After months of analysis, NASA officials announced in August that Starliner would be heading back to Earth uncrewed. The pair of astronauts watched from the space station’s cupola as their ship departed without them.
“I was so happy it got home,” Williams said, adding that she felt a sense of relief, rather than disappointment, when it landed successfully in New Mexico last Friday.
Williams and Wilmore are now expected to return to Earth in February on a SpaceX Crew Dragon. By that point, the duo will have been in space for eight months — though NASA objects to calling them “stranded.”
In the news conference Friday, the two astronauts shared some of the now-thwarted plans they had for the fall and winter.
“We always miss our families,” Williams said, mentioning her mother, husband, two dogs and friends. Williams, who hails from Massachusetts, said that she would miss New England’s apple-picking season amid the red and yellow hues of autumn, but hoped to take pictures of it from space.

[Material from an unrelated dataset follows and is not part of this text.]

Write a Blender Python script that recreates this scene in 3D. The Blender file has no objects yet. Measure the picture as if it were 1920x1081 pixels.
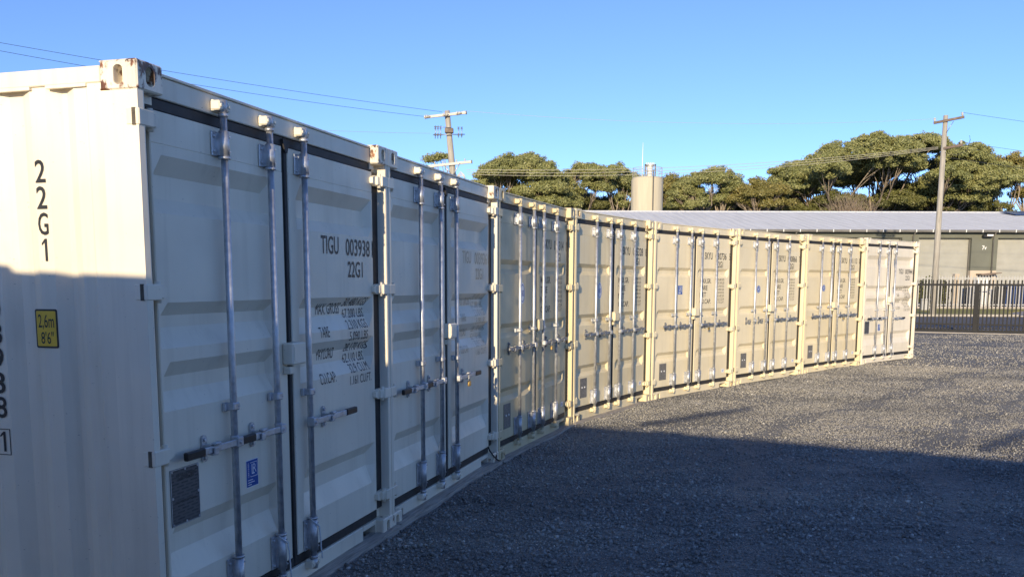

Wilmore, who has a wife and two children back on Earth, will miss most of his younger daughter’s senior year of high school and his elder daughter’s sophomore year in college.
One thing they won’t miss is casting their votes in the November presidential election: Texas allows NASA astronauts to vote from space, and the ballots should arrive at the space station in a couple of weeks.
Williams and Wilmore are not the only astronauts to have had their stay in orbit unexpectedly extended by months.
A year and a half ago, a radiator on a Russian Soyuz spacecraft docked at the space station sprang a leak. Frank Rubio, a NASA astronaut who launched to the space station on that vehicle, and two Russian astronauts suddenly did not have a ride home.
As with Starliner, engineers analyzed whether the Soyuz was safe enough to take the three back to Earth.
“There was no imminent threat to us as a crew, and so we could take the time to analyze, do different testing and really see what different options we could explore for us to get home,” Rubio recalled in an interview last month.
Ultimately, Russia launched a replacement Soyuz, and Rubio’s six-month stay was extended to more than a year. He let his wife and daughters know in a phone call. “It was challenging,” he said. “You’re missing six extra months of events, right? So whether that’s birthdays, anniversaries or just special moments, it’s certainly a challenge.”
Rubio now holds the record for the longest single stay in space by an American astronaut: 371 days.
“Butch and Suni have exhibited the exact same positive attributes that I tried to do,” he said. “Positive attitude. Try to contribute to the work. Focus on the mission.”
Williams and Wilmore seem to be settling into their extended mission, which includes daily exercise to combat the effects of living in space and additional duties as full members of the space station’s crew. (Both have had previous stays on the outpost.)
Williams is also keeping a weekly recap journal, which she sends regularly to loved ones back home. She views the opportunity for introspection in space as a silver lining.
“It really is difficult for me to imagine people on Earth not getting along,” she said. “It’s the one planet we have, and we should all really be happy that we’re there together because that’s it. That’s our place.”